Aber alle diese Vorkommnisse „hinter den Kulissen“ sind eigentlich ein Beispiel dafür, wie verlogen der Motorsport in der heutigen Zeit geworden ist. Natürlich hat es zu allen Zeiten „Schlitzohren“ gegeben, aber heute wird der nicht mehr als normal empfunden, der sich nicht wie ein „Schlitzohr“ verhält. Weil es ihm, seinem Teams, seiner Firma Vorteile bringt.
Zum 24h-Rennen 2024 darf man feststellen:
- Es war der unveränderte Motorsport aus einer „Klima-Vorzeit“!
Ab hier wollte ich dann eigentlich schreiben, was ich zur 2024er Ausgabe des 24h-Rennens für wichtig gehalten habe. Mir ist aber leider bei dieser aktuellen Veranstaltung, die ich auf dem Fernseher und Computer gleichzeitig verfolgt habe, wie man so schön sagt, „die Spucke weg geblieben“!
Nachdem die NES gezeigt hat, wie man eine neue Langstreckenrennen-Serie erst gar nicht startet, hat nun der ADAC durch seinen mitgliederstärksten Regionalklub deutlich machen lassen, wie man eine mehr als 50 Jahre alte Rennveranstaltung, die inzwischen zu den Nürburgring-Klassikern zählt, dann durch „Klub-Beamte“ im Eifel-Nebel untergehen lässt, indem man sogar die selbst gesetzten Regeln vergisst. In anderen Fällen orientiert man sich aber eng an diesen – vom DMSB genehmigten - Regeln und - bestraft auch!
Mit diesen zwei Fotos möchte ich nur auf den entscheidensten Fehler der Rennleitung bei diesem Rennen hinweisen:
- Das 24h-Rennen des Jahres 2024 wurde mit der Start- und Zielflagge abgewinkt!

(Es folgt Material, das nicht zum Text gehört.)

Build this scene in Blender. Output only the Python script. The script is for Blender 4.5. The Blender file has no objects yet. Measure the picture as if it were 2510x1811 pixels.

Obwohl es zu den per Distanz miterlebten Entscheidungen schon noch etwas zu schreiben gäbe, möchte ich hier positiv meine Geschichte beenden:
Herzlichen Glückwunsch Frank Stippler!
Nicht wegen des erlebten Rennendes, sondern weil dieses Rennen – sofern es ein Stück Rennen gab – noch einmal deine ganze fahrerische Klasse deutlich gemacht hat!
Wilhelm Hahne
PS: Hinweis für meine Leser: Achten Sie bitte darauf, was unter dem „schwarzen Strich“ (von mir gemacht) zum Rennende bei der offiziellen Zeitmessung festgehalten wurde. - Werfen Sie dann bitte einen Blick auf den Text der offiziellen Ausschreibung zur Wertung dieses Rennens! - Und Sie werden verstehen, warum es diese zwei Fotos zum Ende des 24h-Rennens 2024 hier gibt. - Geben muss! - Aber vielleicht sollte man auch das Renn-Ende des 24h-Rennens 2024 einfach „im Nebel lassen“! - Das 24h-Rennen am Nürburgring steht für viele Superlative! Dieses Mal war es eine ADAC-Veranstaltung „zum Vergessen“!